When stuff is all put away you have a lovely dance studio or whatever else you might need a big open space for but I’m not sure I’d need everything able to disappear. I favour set hygiene, sleeping/lounging and eating spaces with a series of armoire type units around the walls between lots of windows. One would house an office type space for computer and A/V equipment, one would fold out to a kitchen space, another for crafts/sewing, another for clothing storage. Each would have to be useful for basic functions immediately upon opening the doors but could fold out further for extra functions. When closed they’d present a nice tidy appearance yet still leave a functional living space. It would need to be possible for all to be open at once if needed, at least in basic mode but optimum space would be available if only one was in use at a time.
The Japanese have been living like this for years. An “apartment” in Tokyo might well be just one small empty tatami-mat room with a large closet behind sliding paper doors. When you want to eat, you take the fold-up table and floor cushions out of the closet and set them up. When you want to sleep, you put the table and cushions back in the closet and take out the rolled up futons and bedding.
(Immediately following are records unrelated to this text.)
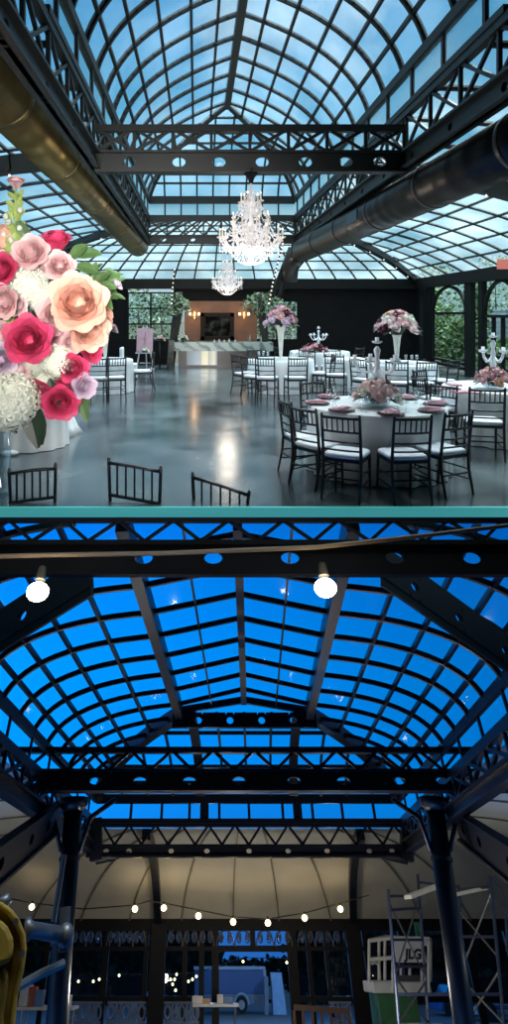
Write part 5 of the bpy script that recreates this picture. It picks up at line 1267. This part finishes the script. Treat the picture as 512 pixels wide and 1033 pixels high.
# coil of cable and clutter at the scaffold foot
p = bp(425, 1031, 15.0); m = MB()
for k in range(5): m.path([Vector((p.x + (.25 + .02 * k) * math.cos(a), 15 + .25 * math.sin(a), GRD + .4 + .05 * k)) for a in [2 * PI * i / 18 for i in range(19)]], .022, 6)
m.path([Vector((p.x, 15, GRD + .36)), Vector((p.x, 15, GRD))], .25, 12)
tag(m.build('cable_coil', mat('pale coiled cable', (.28, .3, .32), .5), M=M), 'pale coiled cable on a drum at the foot of the scaffold', 'cable')
# =================================================================== sky, sun, camera
w = bpy.data.worlds.new('sky'); bpy.context.scene.world = w; w.use_nodes = True; nt = w.node_tree; bg = nt.nodes['Background']
tc = nt.nodes.new('ShaderNodeTexCoord'); sp = nt.nodes.new('ShaderNodeSeparateXYZ'); nt.links.new(tc.outputs['Generated'], sp.inputs[0])
mr = nt.nodes.new('ShaderNodeMapRange'); mr.inputs['From Min'].default_value = -1; mr.inputs['From Max'].default_value = 1
nt.links.new(sp.outputs['Z'], mr.inputs['Value'])
rp = nt.nodes.new('ShaderNodeValToRGB'); nt.links.new(mr.outputs[0], rp.inputs['Fac']); el = rp.color_ramp.elements
def zc(z): return (z + 1) / 2
stops = [(-1, (.004, .02, .10)), (-.76, (.02, .13, .45)), (-.70, (.015, .15, .62)), (-.62, (.0, .30, 1.0)), (-.50, (.0, .30, 1.0)), (-.30, (.0, .18, .80)), (-.18, (.02, .06, .2)), (-.04, (.25, .36, .40)), (.03, (.45, .62, .70)), (.12, (.34, .64, .80)), (.26, (.17, .50, .75)), (.50, (.09, .36, .68)), (.62, (1.8, 2.2, 2.5)), (1, (5.0, 5.4, 5.8))]
el[0].position = zc(stops[0][0]); el[0].color = (*stops[0][1], 1); el[1].position = 1; el[1].color = (*stops[-1][1], 1)
for z, c in stops[1:-1]: e = el.new(zc(z)); e.color = (*c, 1)
nz = nt.nodes.new('ShaderNodeTexNoise'); nz.inputs['Scale'].default_value = 5; nz.inputs['Detail'].default_value = 7; nz.inputs['Roughness'].default_value = .6
nt.links.new(tc.outputs['Generated'], nz.inputs['Vector'])
cr = nt.nodes.new('ShaderNodeMapRange'); cr.inputs['From Min'].default_value = .53; cr.inputs['From Max'].default_value = .72; nt.links.new(nz.outputs['Fac'], cr.inputs['Value'])
up = nt.nodes.new('ShaderNodeMapRange'); up.inputs['From Min'].default_value = -.02; up.inputs['From Max'].default_value = .05; up.inputs['To Max'].default_value = .7; nt.links.new(sp.outputs['Z'], up.inputs['Value'])
mu = nt.nodes.new('ShaderNodeMath'); mu.operation = 'MULTIPLY'; nt.links.new(cr.outputs[0], mu.inputs[0]); nt.links.new(up.outputs[0], mu.inputs[1])
mx = nt.nodes.new('ShaderNodeMix'); mx.data_type = 'RGBA'; nt.links.new(mu.outputs[0], mx.inputs['Factor']); nt.links.new(rp.outputs['Color'], mx.inputs['A']); mx.inputs['B'].default_value = (.62, .74, .80, 1)
gx_ = nt.nodes.new('ShaderNodeMapRange'); gx_.inputs['From Min'].default_value = -.25; gx_.inputs['From Max'].default_value = .38; gx_.inputs['To Min'].default_value = 1.2; gx_.inputs['To Max'].default_value = .62
nt.links.new(sp.outputs['X'], gx_.inputs['Value'])
lo = nt.nodes.new('ShaderNodeMapRange'); lo.inputs['From Min'].default_value = -.1; lo.inputs['From Max'].default_value = -.2; nt.links.new(sp.outputs['Z'], lo.inputs['Value'])
m3 = nt.nodes.new('ShaderNodeMix'); m3.data_type = 'RGBA'; m3.blend_type = 'MULTIPLY'; nt.links.new(lo.outputs[0], m3.inputs['Factor']); nt.links.new(mx.outputs['Result'], m3.inputs['A']); nt.links.new(gx_.outputs[0], m3.inputs['B'])
nt.links.new(m3.outputs['Result'], bg.inputs['Color']); bg.inputs['Strength'].default_value = 1.0
s = bpy.data.lights.new('sun', 'SUN'); s.energy = 6.5; s.angle = .5; s.color = (1, .97, .92); o = bpy.data.objects.new('sun', s); o.rotation_euler = (math.radians(-22), math.radians(14), 0); C.objects.link(o)

def lamp(kind, name, loc, energy, col, size, d=None, spread=None, Mx=None):
    l = bpy.data.lights.new(name, kind); l.energy = energy; l.color = col
    if kind == 'AREA': l.size = size; l.spread = spread or PI
    elif kind == 'SUN': l.angle = size
    else: l.shadow_soft_size = size
    o = bpy.data.objects.new(name, l); C.objects.link(o); q = Vector(d or (0, 0, -1)).to_track_quat('-Z', 'Y').to_matrix().to_4x4()
    o.matrix_world = (Mx or Matrix()) @ Matrix.Translation(loc) @ q
    return o
lamp('AREA', 'bouquet_fill_lamp', (-.6, .2, 2.2), 62, (1, .96, .92), 2.0, (-.05, 1, 0), math.radians(42))  # unseen fill lamp added to brighten the bouquet
lamp('SUN', 'dusk_fill_sun', (0, 0, 0), .4, (.35, .55, 1), .6, (.4, .8, .45))  # added blue fill sun for the lower hall's outdoors
for x, Y, z, e in ((-2.0, 12.5, .25, 54), (1.6, 13.2, .2, 56), (4.6, 11.5, .2, 12), (-.3, 16.6, .0, 28)): lamp('POINT', 'hall_fill_light', bx(x, Y, z - .6), e, (1, .95, .86), .1, None, None, MBW)  # added fill lamps that brighten the canvas ceiling and the lift

for x, Y, e in ((-1.5, 27, 330), (3.0, 28, 280), (-9, 30, 130), (12, 27, 130)): lamp('POINT', 'yard_fill_light', bx(x, Y, 1.7), e, (.30, .56, 1), .15, None, None, MBW)  # added blue fill lamps, hidden behind the canvas, to brighten the trailer
cam = bpy.data.cameras.new('camera'); co = bpy.data.objects.new('camera', cam); C.objects.link(co)
co.location = (0, 0, H); co.rotation_euler = (PI / 2, 0, 0)
cam.sensor_fit = 'VERTICAL'; cam.sensor_height = 36.; cam.lens = F / 1033 * 36.
# principal point at (CX, CY): shift in units of the larger side
cam.shift_x = (256 - CX) / 1033.; cam.shift_y = (CY - 516.5) / 1033.
cam.clip_start = .05; cam.clip_end = 500
bpy.context.scene.camera = co
sc = bpy.context.scene
sc.view_settings.view_transform = 'Standard'; sc.view_settings.look = 'None'; sc.view_settings.exposure = 0
for o in ROOTS:
    if '_b' in o: del o['_b']
for o in list(bpy.data.objects):
    if '_b' in o: del o['_b']
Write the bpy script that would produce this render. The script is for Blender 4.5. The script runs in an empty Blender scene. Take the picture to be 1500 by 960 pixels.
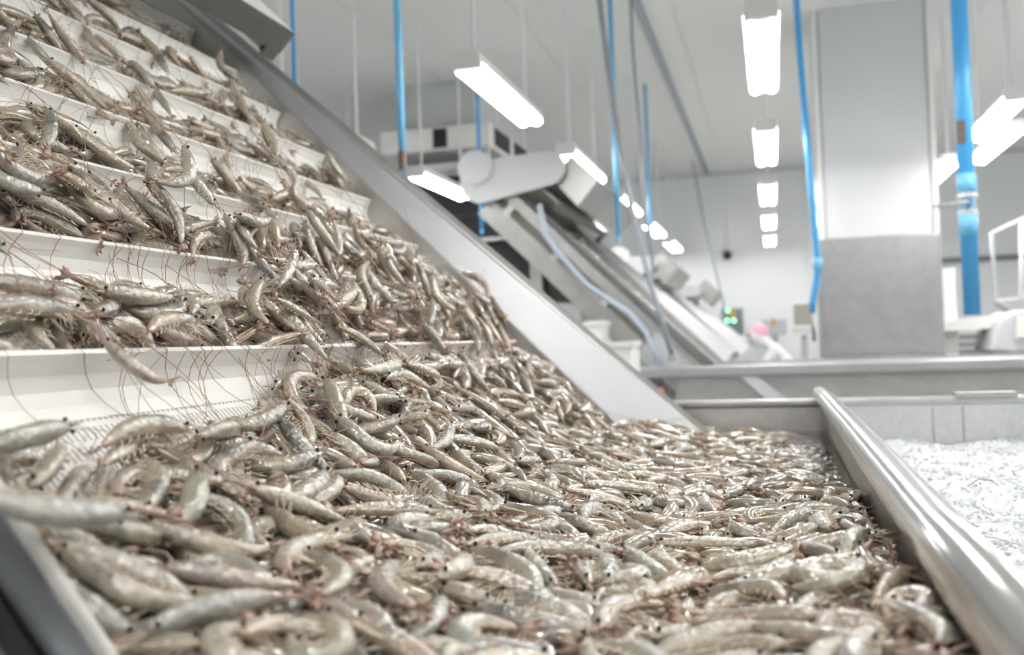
import bpy, math, random
import numpy as np
random.seed(7); RNG = np.random.default_rng(11)
SC = bpy.context.scene
COL = SC.collection
S2 = 2 ** -.5
# ------------------------------------------------------------------ camera
FPX = 1400.0                                   # focal length in pixels of a 1500 px wide frame
YAW, PITCH, ROLL = math.radians(15.276), math.radians(.956), math.radians(2.0)
CAM = np.array([0, 0, 1.5])
FWD = np.array([-math.sin(YAW) * math.cos(PITCH), math.cos(YAW) * math.cos(PITCH), math.sin(PITCH)])
_r = np.array([math.cos(YAW), math.sin(YAW), 0.0]); _u = np.cross(_r, FWD)
RGT = math.cos(ROLL) * _r - math.sin(ROLL) * _u
UPV = math.cos(ROLL) * _u + math.sin(ROLL) * _r
from mathutils import Matrix, Vector
cd = bpy.data.cameras.new('camera'); cam = bpy.data.objects.new('camera', cd); COL.objects.link(cam)
M = Matrix.Identity(4)
for i in range(3):
    M[i][0] = RGT[i]; M[i][1] = UPV[i]; M[i][2] = -FWD[i]; M[i][3] = CAM[i]
cam.matrix_world = M
cd.sensor_width = 36; cd.lens = 36 * FPX / 1500; cd.clip_start = .02; cd.clip_end = 60
cd.dof.use_dof = True; cd.dof.focus_distance = 1.42; cd.dof.aperture_fstop = 3.6
SC.camera = cam
# ------------------------------------------------------------------ world, exposure
W = bpy.data.worlds.new('world'); SC.world = W; W.use_nodes = True
W.node_tree.nodes['Background'].inputs[0].default_value = (.8, .85, .9, 1)
W.node_tree.nodes['Background'].inputs[1].default_value = .3
VS = SC.view_settings
VS.view_transform = 'Standard'; VS.look = 'None'; VS.gamma = 1; VS.use_curve_mapping = False
VS.exposure = 0.0
LAMP_POWER = 23.0

def ray(px, py): return FWD * FPX + RGT * (px - 750) + UPV * (480 - py)
def at(px, py, Y): d = ray(px, py); return CAM + d * (Y / d[1])          # point of the plane at depth Y
def atz(px, py, Z): d = ray(px, py); return CAM + d * ((Z - 1.5) / d[2])
def proj(p):
    d = np.asarray(p) - CAM; w = d @ FWD
    return 750 + FPX * (d @ RGT) / w, 480 - FPX * (d @ UPV) / w, w
# ------------------------------------------------------------------ materials
MATS = {}
def nodes(name):
    m = bpy.data.materials.new(name); m.use_nodes = True; nt = m.node_tree
    return m, nt, nt.nodes['Principled BSDF']
def N(nt, t, **k):
    n = nt.nodes.new(t)
    for a, b in k.items(): setattr(n, a, b)
    return n
def ramp(nt, pts):
    r = nt.nodes.new('ShaderNodeValToRGB'); e = r.color_ramp.elements
    e[0].position, e[0].color = pts[0][0], (*pts[0][1], 1); e[1].position, e[1].color = pts[-1][0], (*pts[-1][1], 1)
    for p, c in pts[1:-1]: x = e.new(p); x.color = (*c, 1)
    return r
def plain(name, col, rough=.5, metal=0, noise=.0, nscale=20, bump=0, coat=0):
    m, nt, b = nodes(name)
    b.inputs['Base Color'].default_value = (*col, 1); b.inputs['Roughness'].default_value = rough; b.inputs['Metallic'].default_value = metal
    b.inputs['Coat Weight'].default_value = coat
    if noise or bump:
        tc = N(nt, 'ShaderNodeTexCoord'); nz = N(nt, 'ShaderNodeTexNoise'); nz.inputs['Scale'].default_value = nscale; nz.inputs['Detail'].default_value = 5
        nt.links.new(tc.outputs['Object'], nz.inputs['Vector'])
        if noise:
            r = ramp(nt, [(.3, tuple(c * (1 - noise) for c in col)), (.7, tuple(min(1, c * (1 + noise)) for c in col))])
            nt.links.new(nz.outputs['Fac'], r.inputs[0]); nt.links.new(r.outputs[0], b.inputs['Base Color'])
        if bump:
            bp = N(nt, 'ShaderNodeBump'); bp.inputs['Strength'].default_value = bump; bp.inputs['Distance'].default_value = .01
            nt.links.new(nz.outputs['Fac'], bp.inputs['Height']); nt.links.new(bp.outputs[0], b.inputs['Normal'])
    MATS[name] = m
    return m
def steel_mat(name, col, rough, stretch=(1, 1, 1), var=.08):
    m, nt, b = nodes(name)
    b.inputs['Metallic'].default_value = 1; b.inputs['Roughness'].default_value = rough
    tc = N(nt, 'ShaderNodeTexCoord'); mp = N(nt, 'ShaderNodeMapping'); mp.inputs['Scale'].default_value = stretch
    nz = N(nt, 'ShaderNodeTexNoise'); nz.inputs['Scale'].default_value = 6; nz.inputs['Detail'].default_value = 6
    nt.links.new(tc.outputs['Object'], mp.inputs[0]); nt.links.new(mp.outputs[0], nz.inputs['Vector'])
    r = ramp(nt, [(.25, tuple(c * (1 - var) for c in col)), (.75, tuple(min(1, c * (1 + var)) for c in col))])
    nt.links.new(nz.outputs['Fac'], r.inputs[0]); nt.links.new(r.outputs[0], b.inputs['Base Color'])
    mr = N(nt, 'ShaderNodeMapRange'); mr.inputs[3].default_value = rough * .8; mr.inputs[4].default_value = rough * 1.25
    nt.links.new(nz.outputs['Fac'], mr.inputs[0]); nt.links.new(mr.outputs[0], b.inputs['Roughness'])
    MATS[name] = m
    return m
STEEL = steel_mat('brushed_steel', (.68, .68, .69), .38, (8, 1, 8))
STEEL_B = steel_mat('satin_steel', (.50, .505, .52), .46, (2, 6, 2), .05)
STEEL_F = steel_mat('flange_steel', (.46, .465, .48), .52, (2, 6, 2), .06)
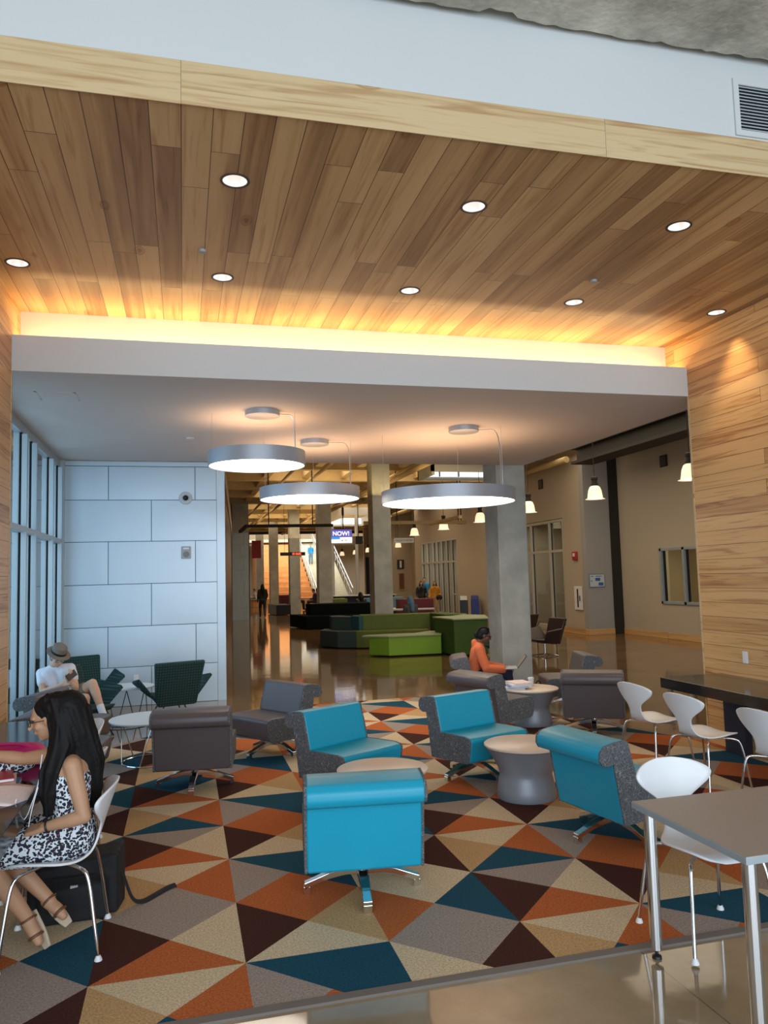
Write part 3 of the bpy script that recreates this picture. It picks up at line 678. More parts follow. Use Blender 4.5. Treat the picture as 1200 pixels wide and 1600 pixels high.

What is missing in order to understand this space is the client’s “program”. It seems that they require one large open space for some activity or activities at some point during their day or days. It is not for lack of space that the elements can be pulled out at other times so it must be their preference to have only one element at a time i.e the dining table or the bed, rolled out in that big barn of a space. Interesting design exercise. Seems more complicated than necessary.